Data listing -
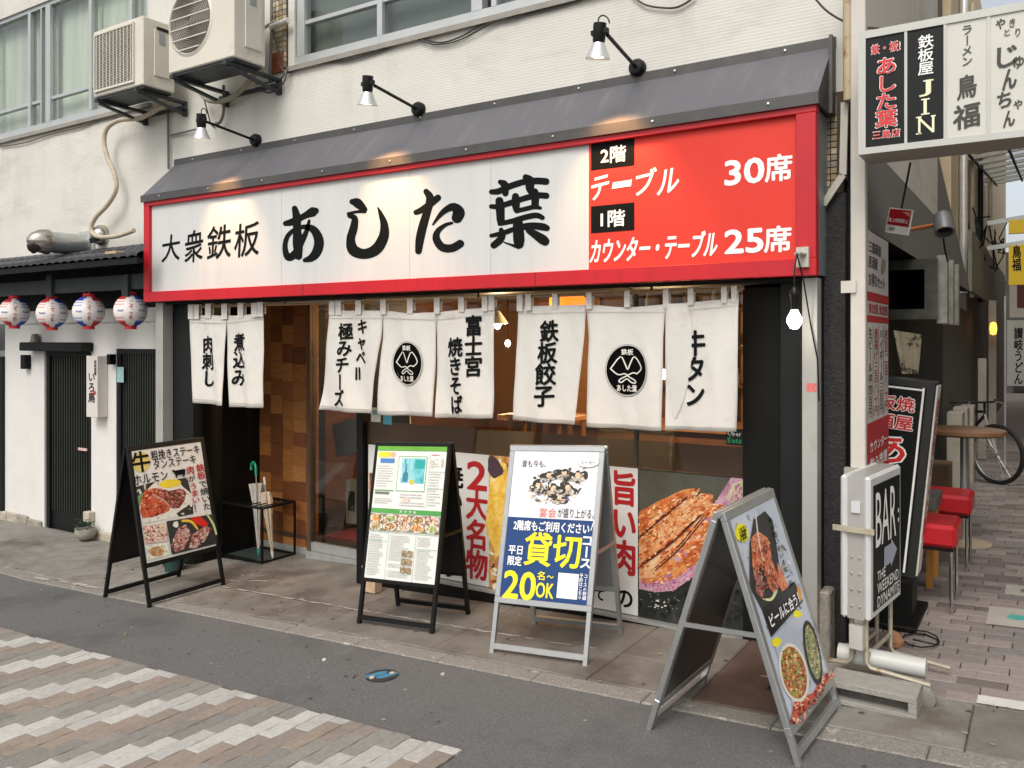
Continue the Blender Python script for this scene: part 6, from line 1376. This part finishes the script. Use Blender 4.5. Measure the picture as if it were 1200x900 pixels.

---

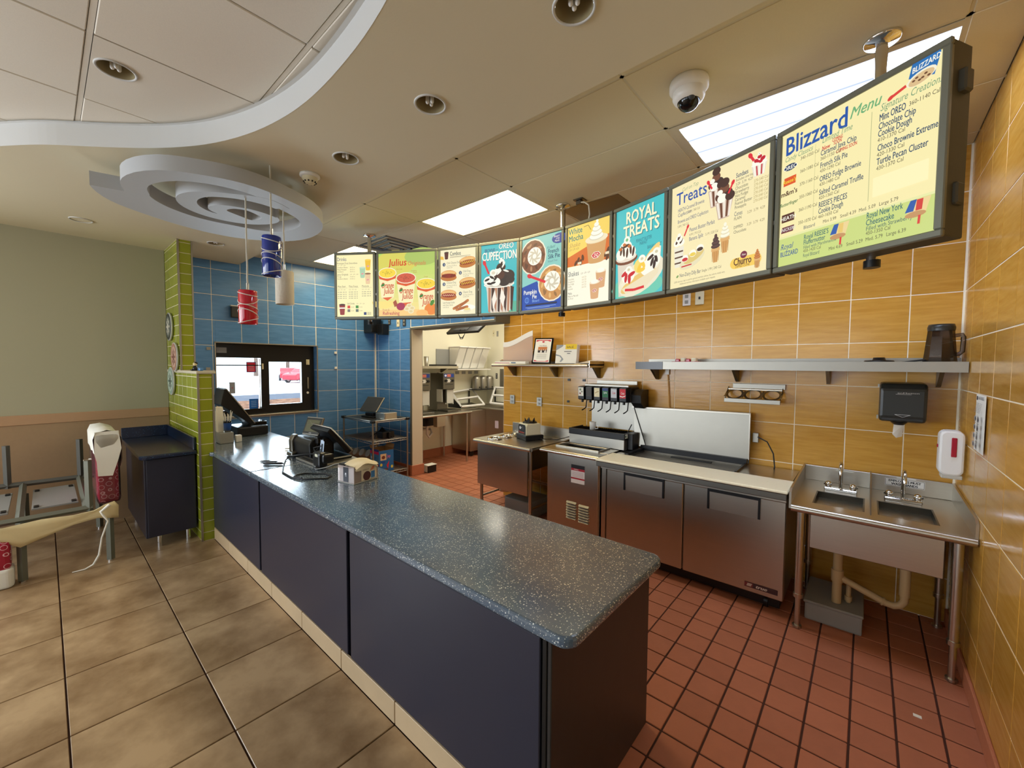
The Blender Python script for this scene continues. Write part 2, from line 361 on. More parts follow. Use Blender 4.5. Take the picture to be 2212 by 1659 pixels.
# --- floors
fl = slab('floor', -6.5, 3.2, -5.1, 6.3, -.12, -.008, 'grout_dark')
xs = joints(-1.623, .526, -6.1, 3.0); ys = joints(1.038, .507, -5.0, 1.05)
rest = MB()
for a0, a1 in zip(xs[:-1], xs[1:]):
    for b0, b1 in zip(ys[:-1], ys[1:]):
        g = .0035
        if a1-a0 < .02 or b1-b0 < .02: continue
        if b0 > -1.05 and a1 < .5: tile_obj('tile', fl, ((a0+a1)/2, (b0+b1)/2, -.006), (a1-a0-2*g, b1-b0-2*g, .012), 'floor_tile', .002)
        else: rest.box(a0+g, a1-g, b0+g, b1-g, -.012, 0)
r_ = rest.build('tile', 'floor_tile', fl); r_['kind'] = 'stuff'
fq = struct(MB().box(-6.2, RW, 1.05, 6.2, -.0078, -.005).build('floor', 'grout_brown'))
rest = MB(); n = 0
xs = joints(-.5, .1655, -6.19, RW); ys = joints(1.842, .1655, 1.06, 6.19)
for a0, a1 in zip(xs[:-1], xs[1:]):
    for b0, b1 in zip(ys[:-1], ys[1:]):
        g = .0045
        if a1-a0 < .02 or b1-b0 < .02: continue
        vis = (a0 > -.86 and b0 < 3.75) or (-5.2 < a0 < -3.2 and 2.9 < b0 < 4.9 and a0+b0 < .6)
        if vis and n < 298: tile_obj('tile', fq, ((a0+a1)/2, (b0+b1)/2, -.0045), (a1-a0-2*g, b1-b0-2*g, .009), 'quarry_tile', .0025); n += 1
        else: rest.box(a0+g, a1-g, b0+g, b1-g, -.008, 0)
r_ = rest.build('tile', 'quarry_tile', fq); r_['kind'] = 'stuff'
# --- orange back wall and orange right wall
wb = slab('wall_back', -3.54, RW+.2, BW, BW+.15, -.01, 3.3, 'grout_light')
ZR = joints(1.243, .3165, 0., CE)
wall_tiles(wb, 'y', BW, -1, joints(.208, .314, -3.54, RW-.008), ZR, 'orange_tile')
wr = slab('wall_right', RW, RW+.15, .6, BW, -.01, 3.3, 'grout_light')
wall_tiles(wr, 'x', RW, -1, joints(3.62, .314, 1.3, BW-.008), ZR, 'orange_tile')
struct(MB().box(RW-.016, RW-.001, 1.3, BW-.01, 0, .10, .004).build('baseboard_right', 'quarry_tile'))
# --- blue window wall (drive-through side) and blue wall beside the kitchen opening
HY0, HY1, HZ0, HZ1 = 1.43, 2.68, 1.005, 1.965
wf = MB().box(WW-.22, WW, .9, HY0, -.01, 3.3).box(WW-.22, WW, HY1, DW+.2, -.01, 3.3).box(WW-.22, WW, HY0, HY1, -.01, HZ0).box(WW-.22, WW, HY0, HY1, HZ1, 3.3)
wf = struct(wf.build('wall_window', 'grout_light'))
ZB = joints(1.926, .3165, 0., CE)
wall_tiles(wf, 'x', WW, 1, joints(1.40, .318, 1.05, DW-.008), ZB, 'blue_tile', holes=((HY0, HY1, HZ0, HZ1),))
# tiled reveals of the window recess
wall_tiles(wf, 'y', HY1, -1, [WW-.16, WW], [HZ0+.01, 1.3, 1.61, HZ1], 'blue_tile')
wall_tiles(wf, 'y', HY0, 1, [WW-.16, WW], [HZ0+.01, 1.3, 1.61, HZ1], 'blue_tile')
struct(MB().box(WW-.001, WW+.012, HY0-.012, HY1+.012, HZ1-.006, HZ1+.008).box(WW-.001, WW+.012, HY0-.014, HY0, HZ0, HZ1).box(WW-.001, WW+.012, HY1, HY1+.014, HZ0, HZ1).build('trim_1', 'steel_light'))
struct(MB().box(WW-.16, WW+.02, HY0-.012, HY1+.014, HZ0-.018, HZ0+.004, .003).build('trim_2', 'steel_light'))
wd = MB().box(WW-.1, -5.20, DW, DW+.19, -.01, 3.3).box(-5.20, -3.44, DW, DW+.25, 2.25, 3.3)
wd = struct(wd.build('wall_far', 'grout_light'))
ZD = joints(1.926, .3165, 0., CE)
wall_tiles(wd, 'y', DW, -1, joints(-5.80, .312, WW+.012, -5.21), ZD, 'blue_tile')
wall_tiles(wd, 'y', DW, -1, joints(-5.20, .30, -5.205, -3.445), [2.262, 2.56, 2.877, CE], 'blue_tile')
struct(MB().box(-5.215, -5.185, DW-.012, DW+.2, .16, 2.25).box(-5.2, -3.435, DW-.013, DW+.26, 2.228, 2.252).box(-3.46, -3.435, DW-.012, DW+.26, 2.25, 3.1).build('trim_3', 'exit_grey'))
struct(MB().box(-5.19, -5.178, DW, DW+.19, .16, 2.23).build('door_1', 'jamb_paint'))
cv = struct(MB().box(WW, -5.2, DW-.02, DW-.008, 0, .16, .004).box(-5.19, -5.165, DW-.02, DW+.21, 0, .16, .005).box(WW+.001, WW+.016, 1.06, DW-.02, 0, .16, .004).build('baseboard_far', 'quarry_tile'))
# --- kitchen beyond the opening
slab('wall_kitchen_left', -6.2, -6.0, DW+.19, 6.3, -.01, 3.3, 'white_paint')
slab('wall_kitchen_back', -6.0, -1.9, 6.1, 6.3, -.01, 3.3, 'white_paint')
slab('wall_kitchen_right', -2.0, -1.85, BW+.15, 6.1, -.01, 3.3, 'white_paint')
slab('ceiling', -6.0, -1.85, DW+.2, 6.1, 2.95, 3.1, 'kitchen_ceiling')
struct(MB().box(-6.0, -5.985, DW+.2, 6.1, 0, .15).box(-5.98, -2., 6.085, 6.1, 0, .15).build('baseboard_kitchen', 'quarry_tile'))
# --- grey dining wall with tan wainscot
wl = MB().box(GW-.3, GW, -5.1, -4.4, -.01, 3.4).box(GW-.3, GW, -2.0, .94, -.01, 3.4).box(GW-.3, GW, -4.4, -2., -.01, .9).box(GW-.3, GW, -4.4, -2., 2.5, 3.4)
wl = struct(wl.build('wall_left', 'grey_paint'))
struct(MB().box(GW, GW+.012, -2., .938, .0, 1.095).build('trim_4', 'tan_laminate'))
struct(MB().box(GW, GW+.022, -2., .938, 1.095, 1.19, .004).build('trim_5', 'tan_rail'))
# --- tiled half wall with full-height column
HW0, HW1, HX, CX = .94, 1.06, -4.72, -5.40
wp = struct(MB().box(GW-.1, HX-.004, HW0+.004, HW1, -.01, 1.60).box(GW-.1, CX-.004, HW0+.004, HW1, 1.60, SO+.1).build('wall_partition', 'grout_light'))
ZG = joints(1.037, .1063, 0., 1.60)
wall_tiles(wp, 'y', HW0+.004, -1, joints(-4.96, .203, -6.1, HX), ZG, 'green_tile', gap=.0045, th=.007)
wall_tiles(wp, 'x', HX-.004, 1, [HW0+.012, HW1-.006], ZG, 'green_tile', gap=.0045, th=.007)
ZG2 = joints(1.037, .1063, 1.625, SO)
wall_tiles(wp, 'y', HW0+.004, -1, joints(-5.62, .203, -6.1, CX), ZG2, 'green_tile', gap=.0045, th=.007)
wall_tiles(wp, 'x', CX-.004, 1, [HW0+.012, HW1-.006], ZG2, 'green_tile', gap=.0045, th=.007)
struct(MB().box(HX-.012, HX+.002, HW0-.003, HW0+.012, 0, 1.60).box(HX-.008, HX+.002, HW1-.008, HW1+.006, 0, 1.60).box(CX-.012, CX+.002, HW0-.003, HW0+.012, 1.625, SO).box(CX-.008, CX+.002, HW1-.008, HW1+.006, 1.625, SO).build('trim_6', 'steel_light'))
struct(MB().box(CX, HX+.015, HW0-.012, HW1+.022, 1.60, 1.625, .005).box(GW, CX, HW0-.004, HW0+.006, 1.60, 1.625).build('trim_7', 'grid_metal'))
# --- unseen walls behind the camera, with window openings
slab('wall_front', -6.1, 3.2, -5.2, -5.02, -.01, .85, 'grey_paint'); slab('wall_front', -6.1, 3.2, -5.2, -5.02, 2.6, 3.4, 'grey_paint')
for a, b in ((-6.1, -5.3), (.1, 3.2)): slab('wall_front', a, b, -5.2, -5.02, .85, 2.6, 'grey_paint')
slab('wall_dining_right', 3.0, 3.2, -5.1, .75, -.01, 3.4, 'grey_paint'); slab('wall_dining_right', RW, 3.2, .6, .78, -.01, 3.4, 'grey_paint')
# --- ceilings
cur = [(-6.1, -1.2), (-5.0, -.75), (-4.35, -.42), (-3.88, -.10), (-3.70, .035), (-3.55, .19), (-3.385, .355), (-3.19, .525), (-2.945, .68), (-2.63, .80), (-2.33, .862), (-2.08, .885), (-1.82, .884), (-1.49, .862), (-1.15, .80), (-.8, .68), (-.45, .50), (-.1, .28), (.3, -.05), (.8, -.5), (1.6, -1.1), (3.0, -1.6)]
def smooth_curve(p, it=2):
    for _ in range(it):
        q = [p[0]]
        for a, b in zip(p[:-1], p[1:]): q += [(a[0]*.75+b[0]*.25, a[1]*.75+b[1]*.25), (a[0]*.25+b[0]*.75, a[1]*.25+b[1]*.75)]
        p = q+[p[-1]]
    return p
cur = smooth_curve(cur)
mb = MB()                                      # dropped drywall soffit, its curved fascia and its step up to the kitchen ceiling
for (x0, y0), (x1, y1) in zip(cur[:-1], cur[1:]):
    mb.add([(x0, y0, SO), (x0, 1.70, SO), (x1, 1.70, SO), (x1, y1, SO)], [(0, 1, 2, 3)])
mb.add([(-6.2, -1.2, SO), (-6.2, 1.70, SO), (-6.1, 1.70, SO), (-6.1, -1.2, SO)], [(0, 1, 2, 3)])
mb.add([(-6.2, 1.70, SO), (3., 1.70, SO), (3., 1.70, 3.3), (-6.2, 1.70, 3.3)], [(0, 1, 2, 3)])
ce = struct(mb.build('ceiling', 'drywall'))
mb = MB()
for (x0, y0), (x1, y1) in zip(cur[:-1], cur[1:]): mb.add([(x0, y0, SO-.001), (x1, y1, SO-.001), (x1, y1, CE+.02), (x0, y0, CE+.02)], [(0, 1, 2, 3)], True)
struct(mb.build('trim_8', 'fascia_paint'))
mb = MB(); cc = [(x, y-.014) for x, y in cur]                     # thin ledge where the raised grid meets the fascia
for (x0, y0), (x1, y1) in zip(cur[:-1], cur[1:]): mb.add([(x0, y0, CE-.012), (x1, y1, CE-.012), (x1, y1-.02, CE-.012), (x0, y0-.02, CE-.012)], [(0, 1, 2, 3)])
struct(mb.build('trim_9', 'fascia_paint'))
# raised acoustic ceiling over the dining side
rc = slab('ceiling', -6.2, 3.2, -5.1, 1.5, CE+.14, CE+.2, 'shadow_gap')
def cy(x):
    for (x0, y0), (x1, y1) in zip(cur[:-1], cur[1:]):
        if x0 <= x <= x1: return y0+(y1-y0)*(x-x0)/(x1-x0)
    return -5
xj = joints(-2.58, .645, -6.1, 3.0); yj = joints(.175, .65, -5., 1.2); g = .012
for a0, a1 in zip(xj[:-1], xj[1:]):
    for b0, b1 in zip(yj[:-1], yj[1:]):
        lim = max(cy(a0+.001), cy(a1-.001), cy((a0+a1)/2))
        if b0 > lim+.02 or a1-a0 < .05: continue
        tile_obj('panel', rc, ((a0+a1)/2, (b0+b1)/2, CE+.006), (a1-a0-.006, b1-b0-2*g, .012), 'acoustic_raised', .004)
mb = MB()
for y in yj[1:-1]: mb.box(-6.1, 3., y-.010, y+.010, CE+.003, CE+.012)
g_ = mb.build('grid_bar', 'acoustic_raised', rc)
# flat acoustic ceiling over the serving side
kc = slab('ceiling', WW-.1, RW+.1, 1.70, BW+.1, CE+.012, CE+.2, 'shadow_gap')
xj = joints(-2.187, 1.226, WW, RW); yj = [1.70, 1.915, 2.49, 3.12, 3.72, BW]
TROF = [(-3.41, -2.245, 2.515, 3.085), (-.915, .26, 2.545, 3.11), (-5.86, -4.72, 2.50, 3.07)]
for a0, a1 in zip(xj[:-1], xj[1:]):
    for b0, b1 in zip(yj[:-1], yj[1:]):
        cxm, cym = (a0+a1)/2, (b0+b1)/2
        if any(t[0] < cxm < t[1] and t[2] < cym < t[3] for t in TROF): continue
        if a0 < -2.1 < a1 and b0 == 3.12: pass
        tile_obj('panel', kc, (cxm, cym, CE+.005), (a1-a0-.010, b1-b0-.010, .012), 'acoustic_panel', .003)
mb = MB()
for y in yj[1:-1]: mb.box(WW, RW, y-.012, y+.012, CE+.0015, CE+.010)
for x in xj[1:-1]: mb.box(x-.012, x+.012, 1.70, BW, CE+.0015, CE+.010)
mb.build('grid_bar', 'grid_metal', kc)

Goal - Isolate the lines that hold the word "script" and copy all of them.

Task solution -
Continue the Blender Python script for this scene: part 6, from line 1376. This part finishes the script. Use Blender 4.5. Measure the picture as if it were 1200x900 pixels.
The Blender Python script for this scene continues. Write part 2, from line 361 on. More parts follow. Use Blender 4.5. Take the picture to be 2212 by 1659 pixels.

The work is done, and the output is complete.